I have so much going on behind the scenes that you never see… because I’m not a content creator (maybe 2026 is the year I become an influencer?) and I’m shit at social media. I’ve shared my wobbles on Instagram before, where I’ve explained that sometimes keeping all the plates spinning can be super overwhelming. Running the mag and editing content to publish (and making sure there is content to publish) and juggling a corporate 9-5 job and designing a print mag from scratch and making content for Substack and social media and also, like, having a life, is hard sometimes. Legends have bad days too. Shocker, I know.
The days where I feel so overwhelmed that I have a mental breakdown are pretty rare, I absolutely love what I have chosen to do. But so many other factors come into doing these things on my own that I hadn’t expected and that I’m not so good at (Sienna admits to having flaws? Gasp!). Like marketing. I hate that shit, can’t do it. It’s the same with music – I never really tease my music, I just drop it and then… that’s it. I’m working really hard on bite mag but no one actually knows that because I never show it online. And the fact that I have to remember to show it online pisses me off. I just want to make art. Know what I mean?
Everyone says “people want to see the process; you should post the behind-the-scenes of what it’s like to make a magazine” and I’ve just never felt like it’s something that anyone would want to see. It’s not glamorous. It’s just me, sitting in bed – in a very specific position because I have a slipped disc – with my laptop, chocolate coin wrappers next to me, in my depression era (can’t say I don’t keep it real). I don’t want to film a behind the scenes when I can’t even show what’s on the laptop screen because that would be a SPOILER, I don’t have a studio (I have a desk but it’s so cluttered I can’t sit there), I don’t even have a printer to make it look like I’m doing things that a publisher would do. Why would anyone want to see that?
I’m struggling with how to promote something that you can’t actually show people yet, but I guess I can tell you about it. This goes against everything I ever learned in English class. Tell, don’t show.
I have mocked up a few potential covers but I’m currently undecided on which one to go for. I have laid out almost all the submissions. It’s shaping up well. There will be a couple of interviews with some very exciting people, thought-provoking and insightful essays about what it means to be creative in today’s world, poetry and creative writing pieces, original art and photography series and fashion deep dives… you know bite – we’re not in the business of keeping things niche.

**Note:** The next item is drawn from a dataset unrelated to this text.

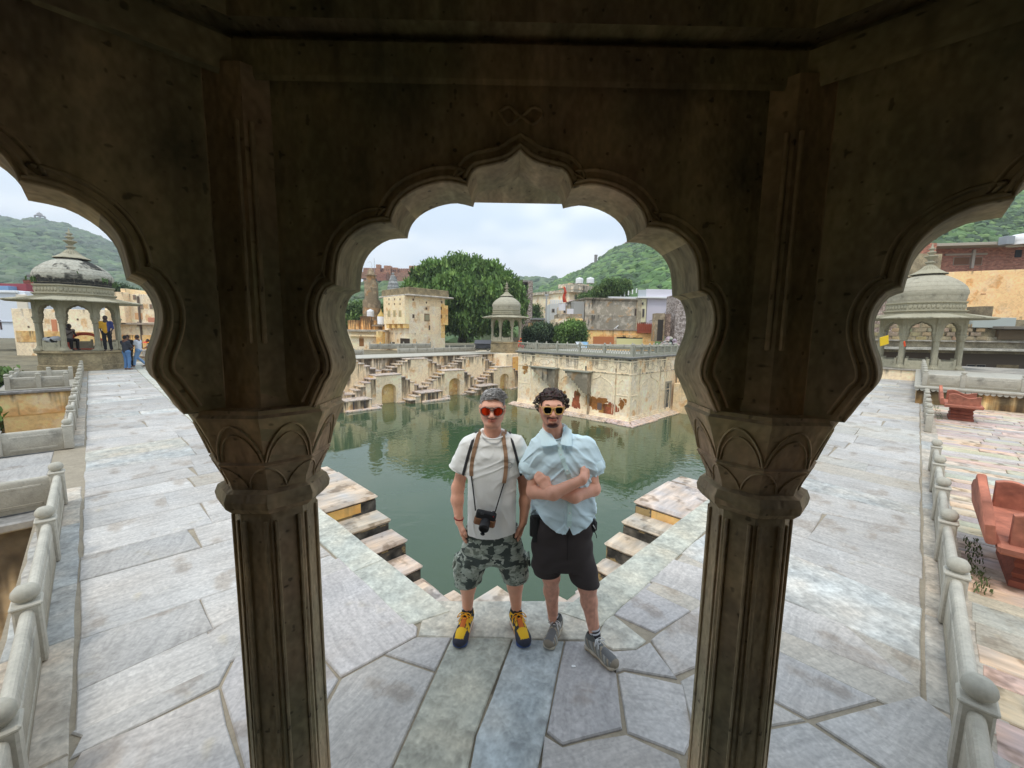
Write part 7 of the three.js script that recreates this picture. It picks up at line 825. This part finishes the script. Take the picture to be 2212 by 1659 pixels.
  const g1 = lin(122, 122, 118), g2 = lin(160, 160, 154), tan = lin(160, 148, 128), upper = (x, y, z) => { const cx = Math.abs(x); if (z > .26 || (z > .18 && y < .03)) return lin(134, 124, 108); if (z > .165 && z < .26 && cx < .03) return lin(104, 104, 104); const k = Math.sin(z * 110 + y * 70); return y > .095 ? lin(96, 98, 96) : k > .55 ? g2 : k < -.8 ? tan : g1; }, o = { upper, sole: (x, y, z) => y > .012 ? lin(206, 196, 178) : lin(176, 156, 128), wave: 75, lace: [.72, .72, .72], tongue: lin(96, 96, 94) };
  sock(P, [-.02, .095, -.088], [-.028, .175, -.072], [.039, .0375]); sock(P, [.252, .095, .088], [.241, .17, .083], [.039, .0375]); shoe(P, [.03, -.145], [-.082, .105], .004, o); shoe(P, [.198, .045], [.36, .275], .004, o);
}
// ----- smaller figures further off
function figure(label, pos, turn, J, c) {
  const P = thing('person', label, 'person', pos, turn), k = c.cell ?? .013, seg = (a, b, r, q) => cap(J[a], J[b], r, q), leg = (s) => [seg('hip' + s, 'knee' + s, .075, .055), seg('knee' + s, 'ankle' + s, .052, .035)], arm = (s) => [seg('sh' + s, 'el' + s, .045, .038), seg('el' + s, 'wr' + s, .036, .026), cap(J['wr' + s], J['wr' + s].map((v, i) => v + (v - J['el' + s][i]) * .3), .026, .02)], hd = J.head, foot = (s) => cap([J['ankle' + s][0], J['ankle' + s][1] - .05, J['ankle' + s][2]], [J['ankle' + s][0] + (J.toe ?? 0), J['ankle' + s][1] - .055, J['ankle' + s][2] + .15], .036, .03);
  const all = Object.values(J).filter(Array.isArray), lo = [0, 1, 2].map((i) => Math.min(...all.map((a) => a[i])) - .2), hi = [0, 1, 2].map((i) => Math.max(...all.map((a) => a[i])) + .22);
  const body = blend([ell(hd, [.078, .115, .092]), ell([hd[0], hd[1] - .02, hd[2] + .088], [.015, .024, .02]), ell([hd[0] + .078, hd[1] - .01, hd[2]], [.012, .03, .02]), ell([hd[0] - .078, hd[1] - .01, hd[2]], [.012, .03, .02]), seg('neck', 'head', .055, .05), seg('neck', 'pelvis', .1, .11), ...leg('L'), ...leg('R'), ...arm('L'), ...arm('R'), foot('L'), foot('R')], .025);
  part(P, 'body', tint(nets(body, lo, hi, k), ...c.skin), skinM);
  const chest = J.neck.map((v, i) => mix(v, J.pelvis[i], .3)), shirtF = blend([seg('shL', 'shR', .065, .065), cap(chest, J.pelvis, .14, .135), cap(J.shL, J.shL.map((v, i) => mix(v, J.elL[i], c.sleeve ?? .6)), .062, .056), cap(J.shR, J.shR.map((v, i) => mix(v, J.elR[i], c.sleeve ?? .6)), .062, .056), cap(J.shL, J.pelvis, .07, .1), cap(J.shR, J.pelvis, .07, .1)], .05);
  part(P, 'shirt', paintBy(nets((x, y, z) => shirtF(x, y, z) + (n3(x * 12, y * 9, z * 12) - .5) * .025, lo, hi, k), c.shirtBy ?? (() => c.shirt)), clothM());
  part(P, 'trousers', tint(nets((x, y, z) => { const f = c._t ??= blend([seg('hipL', 'hipR', .11, .11), seg('hipL', 'kneeL', .095, .075), seg('kneeL', 'ankleL', .072, .056), seg('hipR', 'kneeR', .095, .075), seg('kneeR', 'ankleR', .072, .056)], .03); return Math.max(f(x, y, z) + (n3(x * 12, y * 10, z * 12) - .5) * .02, Math.min(J.ankleL[1], J.ankleR[1]) - y - .01); }, lo, hi, k), ...c.legs), clothM());
  const hair = ell([hd[0], hd[1] + .022, hd[2] - .018], [.088, .108, .096]); part(P, 'hair', tint(nets((x, y, z) => Math.max(hair(x, y, z) + (n3(x * 50, y * 50, z * 50) - .5) * .01, (hd[1] + (z - hd[2]) * .75 - y) * .8), lo, hi, k), ...(c.hair ?? [.012, .01, .01])), mat({ roughness: .8, ...vc })); return P;
}
const stand = (o = {}) => ({ head: [0, 1.6, .02], neck: [0, 1.43, 0], pelvis: [0, .95, 0], shL: [-.18, 1.38, 0], shR: [.18, 1.38, 0], elL: [-.24, 1.1, .0], elR: [.24, 1.1, 0], wrL: [-.2, .92, .14], wrR: [.2, .92, .14], hipL: [-.09, .9, 0], hipR: [.09, .9, 0], kneeL: [-.1, .5, .03], kneeR: [.1, .5, .03], ankleL: [-.11, .09, -.02], ankleR: [.11, .09, -.02], ...o }), brown = lin(120, 78, 56), denim = lin(92, 128, 172);
{
  const g = (x, y) => { const p = G(x, y, .012); return [p.x, 0.012, p.z]; };
  const near = (p) => [p[0] * .92, .012, p[2] * .92], a1 = g(276, 792).map((v, i) => i === 1 ? .012 : v * .93);
  figure('man in dark grey shirt and blue jeans seen from behind by the left kiosk', a1, PI * .95, stand({ elR: [.22, 1.12, .1], wrR: [.06, 1.08, .3], elL: [-.22, 1.12, .1], wrL: [-.05, 1.06, .3] }), { skin: brown, shirt: lin(58, 60, 68), legs: denim, sleeve: .95 });
  const a2 = near(g(302, 785)); figure('man in white shirt and pale blue jeans stepping forward by the left kiosk', a2, -PI * .42, stand({ elR: [.2, 1.12, .12], wrR: [.1, 1.05, .34], kneeL: [-.1, .52, .16], ankleL: [-.1, .1, -.26], kneeR: [.1, .5, .12], ankleR: [.1, .09, .2] }), { skin: brown, shirt: lin(222, 226, 236), legs: lin(124, 158, 198), hair: lin(70, 62, 60) });
  const a3 = [a2[0] - .35, .012, a2[2] + .2]; figure('man in black clothes standing between the two men in jeans', [a3[0], a3[1], a3[2]], 0.1, stand(), { skin: lin(96, 64, 48), shirt: lin(26, 26, 30), legs: lin(34, 34, 38) });
  const kf = [-21.7, .97, -21.2], k1 = A(234, 752, 20.5), k2 = A(150, 752, 20.9); figure('man in yellow and navy jacket standing inside the left kiosk', [k1.x, .97, k1.z], .5, stand({ elL: [-.23, 1.12, -.05], wrL: [-.18, .96, .06] }), { skin: lin(62, 44, 38), shirtBy: (x) => x > .06 ? lin(52, 60, 110) : lin(206, 152, 40), legs: lin(24, 24, 28), sleeve: .95 });
  const sit = (o = {}) => ({ head: [0, 1.18, .16], neck: [0, 1.02, .07], pelvis: [0, .55, 0], shL: [-.18, .97, .05], shR: [.18, .97, .05], elL: [-.2, .72, .2], elR: [.2, .72, .2], wrL: [-.06, .86, .34], wrR: [.06, .9, .33], hipL: [-.09, .5, .02], hipR: [.09, .5, .02], kneeL: [-.12, .5, .42], kneeR: [.12, .5, .42], ankleL: [-.12, .09, .4], ankleR: [.12, .09, .4], ...o });
  figure('man in grey shirt sitting with his head bowed inside the left kiosk', [k2.x, .97, k2.z], 1.3, sit(), { skin: lin(62, 44, 38), shirt: lin(150, 140, 132), legs: lin(40, 36, 36), sleeve: .4 });
  const a4 = G(328, 772, .012); figure('person in pale clothes seated under a red umbrella beside the left arch', [a4.x, .01, a4.z], -.6, sit({ wrL: [-.1, .66, .4], wrR: [.1, .66, .4] }), { skin: brown, shirt: lin(214, 208, 196), legs: lin(186, 176, 164) });
  const um = thing('umbrella', 'red and yellow parasol behind the seated person at the left', 'umbrella', [a4.x, .95, a4.z - .5]); { const cn = []; for (let i = 0; i < 8; i++) { const a = i * PI / 4, b = a + PI / 4, R = .8, P3 = (q, h, t) => [Math.sin(t) * q, h, Math.cos(t) * q], g = geoFrom([...P3(0, .42, a), ...P3(R, .1, a), ...P3(R, .1, b)]); cn.push(tint(boxUV(g), ...(i % 2 ? lin(216, 36, 30) : lin(238, 160, 40)))); } part(um, 'canopy', merge(cn), M.plainD); part(um, 'pole', tint(bx(-.012, .012, -.95, .45, -.012, .012), .3), M.plain); }
  const kr = A(1122, 756, 41.5), kp = figure('person in orange and red cloth sitting at the edge of the far kiosk terrace', [kr.x, kr.y - .1, kr.z], 1.0, sit(), { skin: lin(92, 60, 46), shirt: lin(222, 92, 44), legs: lin(170, 60, 54), sleeve: .8, hair: lin(214, 90, 40) });
  // iron bench, things in the kiosk
  const be = thing('iron_bench', 'ornate black iron bench standing against the left kiosk plinth', 'bench', [G(192, 792, .01).x, .01, G(192, 792, .01).z], .9), fr = []; for (const s of [-.62, .62]) { fr.push(tube([[s, .0, .3], [s, .2, .26], [s, .4, .3], [s, .62, .3], [s, .66, .2], [s, .6, .02]], .025, 20, 6), tube([[s, 0, -.2], [s, .2, -.12], [s, .42, -.08], [s, .7, -.2], [s, .92, -.3]], .025, 20, 6), tube([[s, .4, .3], [s, .41, .0], [s, .42, -.08]], .022, 8, 6), tube([[s, .2, .26], [s, .3, .1], [s, .22, -.05], [s, .14, .05], [s, .2, .12]], .018, 16, 5)); } part(be, 'side_frame', fr.map((g) => boxUV(g)), M.iron); for (let i = 0; i < 5; i++) part(be, 'seat_slat', bx(-.66, .66, .42, .445, -.06 + i * .08, 0 + i * .08, .006), M.iron); for (let i = 0; i < 4; i++) part(be, 'back_slat', move(bx(-.66, .66, -.03, .03, -.012, .012, .006), 0, .55 + i * .1, -.14 - i * .045, 0, -.4), M.iron);
  const ba = thing('bag', 'black and white bundle lying on the parapet of the left kiosk', 'bag', [A(112, 734, 20.0).x, 1.38, A(112, 734, 20.0).z]); part(ba, 'bundle', paintBy(nets((x, y, z) => blend([ell([0, .12, 0], [.36, .14, .2]), ell([.2, .2, 0], [.2, .1, .16])], .06)(x, y, z) + (n3(x * 9, y * 9, z * 9) - .5) * .05, [-.5, -.1, -.35], [.5, .4, .35], .02), (x, y, z) => n3(x * 6, y * 8, z * 6, 3) > .5 ? [.6, .6, .62] : [.02, .02, .025]), M.plain);
  const oc = thing('arched_rack', 'orange red arched rack standing inside the left kiosk', 'rack', [A(186, 748, 21.4).x, .98, A(186, 748, 21.4).z], .2); part(oc, 'hoop', tint(boxUV(tube([[-.75, 0, 0], [-.72, .4, 0], [-.4, .72, 0], [0, .8, 0], [.4, .72, 0], [.72, .4, 0], [.75, 0, 0]], .075, 30, 8)), ...lin(206, 92, 62)), M.plain); part(oc, 'foot_bar', tint(bx(-.85, .85, -.02, .05, -.12, .12, .02), ...lin(190, 80, 56)), M.plain);
  const ck = thing('handcart', 'dark grey covered handcart beside the far kiosk', 'cart', A(1043, 757, 42).toArray()); part(ck, 'cover', tint(move(bx(-.85, .85, 0, .08, -.5, .5, .02), 0, .82, 0, 0, .35), .09, .09, .1), M.plain); part(ck, 'cart_body', tint(bx(-.75, .75, .25, .75, -.4, .4, .03), .05, .05, .055), M.plain); for (const x of [-.55, .55]) part(ck, 'wheel', tint(boxUV(new THREE.TorusGeometry(.22, .03, 6, 18).translate(x, .22, .42)), .03), M.plain);
  const sc2 = thing('paper_scrap', 'small white scrap lying on the slab near the grey trainers', 'scrap', G(1239, 1439, .006).toArray()); part(sc2, 'scrap', tint(boxUV(nonIdx(new THREE.SphereGeometry(.013, 10, 6).scale(1.2, .2, .85))), .85), M.plain);
}
// ---------------------------------------------------------------- every group stands at the base of its thing
for (const o of [...scene.children]) {
  if (!o.isGroup) continue; o.updateMatrixWorld(true);
  const b = new THREE.Box3().setFromObject(o); if (b.isEmpty()) continue;
  const d = new THREE.Vector3((b.min.x + b.max.x) / 2, b.min.y, (b.min.z + b.max.z) / 2).sub(o.position), l = d.clone().applyQuaternion(o.quaternion.clone().invert()).divide(o.scale);
  for (const c of o.children) c.position.sub(l); o.position.add(d);
}
renderer.render(scene, camera);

Oh, and there might be puzzles and things for you to do. No, really. The whole idea behind the wild theme is being unafraid to get stuck in, unburdened by the fear of making mistakes, getting messy. And I think part of that necessitates satisfying your inner child. I satisfy my inner child by doing word searches… so… yeah. So can you.
I thought making the second issue would be easier than the first, because I learned so many lessons from making mistakes the first time around. That’s the last time I assume to know anything. In all honesty, I have no idea what I’m doing, ever. Oh, the joy of being in one’s twenties.

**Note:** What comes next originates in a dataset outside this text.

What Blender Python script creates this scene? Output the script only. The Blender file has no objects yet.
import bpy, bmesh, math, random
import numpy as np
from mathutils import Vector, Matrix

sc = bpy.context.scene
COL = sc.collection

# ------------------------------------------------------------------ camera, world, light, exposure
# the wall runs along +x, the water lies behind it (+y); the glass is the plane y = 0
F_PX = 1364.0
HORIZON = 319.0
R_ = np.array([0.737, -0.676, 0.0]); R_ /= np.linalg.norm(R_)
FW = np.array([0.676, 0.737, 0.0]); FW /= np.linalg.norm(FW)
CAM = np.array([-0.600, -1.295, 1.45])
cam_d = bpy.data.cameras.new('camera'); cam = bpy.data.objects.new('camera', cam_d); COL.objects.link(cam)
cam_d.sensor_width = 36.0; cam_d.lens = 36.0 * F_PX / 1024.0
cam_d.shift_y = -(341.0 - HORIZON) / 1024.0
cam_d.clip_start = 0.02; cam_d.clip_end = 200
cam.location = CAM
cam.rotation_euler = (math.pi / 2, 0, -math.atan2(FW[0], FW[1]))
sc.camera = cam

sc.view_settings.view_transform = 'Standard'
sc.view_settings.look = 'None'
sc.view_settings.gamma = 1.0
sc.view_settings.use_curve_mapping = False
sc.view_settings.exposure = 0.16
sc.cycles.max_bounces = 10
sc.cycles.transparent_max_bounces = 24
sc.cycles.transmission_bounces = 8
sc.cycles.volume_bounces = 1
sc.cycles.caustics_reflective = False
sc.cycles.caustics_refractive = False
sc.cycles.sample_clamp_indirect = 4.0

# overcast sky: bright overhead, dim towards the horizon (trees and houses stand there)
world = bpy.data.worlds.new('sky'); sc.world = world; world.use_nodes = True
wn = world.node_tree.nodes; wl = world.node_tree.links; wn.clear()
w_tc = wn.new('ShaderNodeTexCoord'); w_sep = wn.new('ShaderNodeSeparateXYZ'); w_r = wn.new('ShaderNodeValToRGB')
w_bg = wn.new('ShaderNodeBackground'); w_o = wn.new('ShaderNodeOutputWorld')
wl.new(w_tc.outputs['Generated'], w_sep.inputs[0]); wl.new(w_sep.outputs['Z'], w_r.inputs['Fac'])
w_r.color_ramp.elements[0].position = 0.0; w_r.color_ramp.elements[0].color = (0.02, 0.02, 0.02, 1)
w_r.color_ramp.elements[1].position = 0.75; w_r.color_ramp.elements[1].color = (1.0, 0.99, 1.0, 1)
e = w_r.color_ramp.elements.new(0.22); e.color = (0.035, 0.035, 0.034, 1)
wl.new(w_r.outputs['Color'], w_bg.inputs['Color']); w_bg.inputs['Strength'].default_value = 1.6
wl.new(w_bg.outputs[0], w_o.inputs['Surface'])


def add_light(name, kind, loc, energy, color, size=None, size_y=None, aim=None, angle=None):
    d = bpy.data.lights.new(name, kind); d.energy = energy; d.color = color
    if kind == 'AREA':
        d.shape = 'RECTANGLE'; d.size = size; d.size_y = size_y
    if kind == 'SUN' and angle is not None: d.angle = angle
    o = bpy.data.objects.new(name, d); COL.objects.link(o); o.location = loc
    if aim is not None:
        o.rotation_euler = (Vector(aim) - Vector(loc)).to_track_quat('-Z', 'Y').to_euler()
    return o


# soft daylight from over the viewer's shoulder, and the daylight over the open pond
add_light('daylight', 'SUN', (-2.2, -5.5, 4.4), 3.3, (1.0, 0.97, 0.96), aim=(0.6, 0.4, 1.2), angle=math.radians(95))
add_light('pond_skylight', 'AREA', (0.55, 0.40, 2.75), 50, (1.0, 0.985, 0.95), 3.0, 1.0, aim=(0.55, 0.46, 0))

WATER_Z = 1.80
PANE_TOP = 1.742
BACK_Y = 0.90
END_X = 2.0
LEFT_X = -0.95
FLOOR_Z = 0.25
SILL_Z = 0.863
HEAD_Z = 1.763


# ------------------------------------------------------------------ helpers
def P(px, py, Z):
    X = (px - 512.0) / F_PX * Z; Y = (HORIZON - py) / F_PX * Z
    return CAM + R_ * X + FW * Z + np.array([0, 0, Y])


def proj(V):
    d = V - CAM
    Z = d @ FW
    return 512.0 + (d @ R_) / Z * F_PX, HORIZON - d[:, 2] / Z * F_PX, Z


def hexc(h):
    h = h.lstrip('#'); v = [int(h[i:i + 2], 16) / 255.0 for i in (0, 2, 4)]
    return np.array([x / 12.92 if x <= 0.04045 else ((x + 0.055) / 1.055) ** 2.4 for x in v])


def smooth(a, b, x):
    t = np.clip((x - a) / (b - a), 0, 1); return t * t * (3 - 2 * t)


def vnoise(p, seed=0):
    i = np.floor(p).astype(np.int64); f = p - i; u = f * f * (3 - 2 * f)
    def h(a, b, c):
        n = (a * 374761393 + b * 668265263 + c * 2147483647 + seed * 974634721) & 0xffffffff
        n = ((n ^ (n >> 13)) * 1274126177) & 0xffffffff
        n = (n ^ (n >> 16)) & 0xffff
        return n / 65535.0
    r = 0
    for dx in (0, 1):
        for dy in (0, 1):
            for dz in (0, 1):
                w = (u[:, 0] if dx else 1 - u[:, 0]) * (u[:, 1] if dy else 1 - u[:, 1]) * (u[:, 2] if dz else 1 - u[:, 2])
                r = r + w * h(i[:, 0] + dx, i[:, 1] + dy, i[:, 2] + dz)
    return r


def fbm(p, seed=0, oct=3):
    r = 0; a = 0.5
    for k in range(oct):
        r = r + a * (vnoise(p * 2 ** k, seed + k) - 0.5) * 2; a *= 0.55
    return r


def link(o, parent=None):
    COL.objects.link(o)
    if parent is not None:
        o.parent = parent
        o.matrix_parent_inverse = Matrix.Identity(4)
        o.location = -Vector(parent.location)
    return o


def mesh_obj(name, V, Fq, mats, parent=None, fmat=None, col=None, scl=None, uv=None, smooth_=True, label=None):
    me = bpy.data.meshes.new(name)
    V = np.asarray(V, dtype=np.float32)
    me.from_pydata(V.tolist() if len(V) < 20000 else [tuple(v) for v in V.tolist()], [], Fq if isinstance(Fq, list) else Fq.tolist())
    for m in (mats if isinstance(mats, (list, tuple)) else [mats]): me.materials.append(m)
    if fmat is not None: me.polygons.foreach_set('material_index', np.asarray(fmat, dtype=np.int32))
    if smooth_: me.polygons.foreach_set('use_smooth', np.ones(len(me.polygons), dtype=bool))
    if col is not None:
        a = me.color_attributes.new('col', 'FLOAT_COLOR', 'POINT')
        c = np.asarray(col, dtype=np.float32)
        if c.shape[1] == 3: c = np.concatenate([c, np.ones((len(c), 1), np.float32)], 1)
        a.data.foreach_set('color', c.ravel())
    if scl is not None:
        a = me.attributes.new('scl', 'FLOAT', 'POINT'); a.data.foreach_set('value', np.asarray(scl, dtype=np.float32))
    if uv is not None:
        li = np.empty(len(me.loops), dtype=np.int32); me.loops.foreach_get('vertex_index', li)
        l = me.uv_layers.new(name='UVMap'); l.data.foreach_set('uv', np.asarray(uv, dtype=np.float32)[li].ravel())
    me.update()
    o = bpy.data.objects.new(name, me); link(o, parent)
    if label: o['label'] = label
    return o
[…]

However, if there’s one thing that I know to be true, it’s this: the print is looking sick so far. I’m so excited to share it (I definitely feel nervous too).
You might not get another update like this from me until I decide on and announce the release date (it’ll be some time around mid-March again) as I venture back into the trenches and avoid daylight for a week, so if you have questions about the print, now’s the time to ask. I don’t bite, I swear. Yeah, yeah, pardon the pun.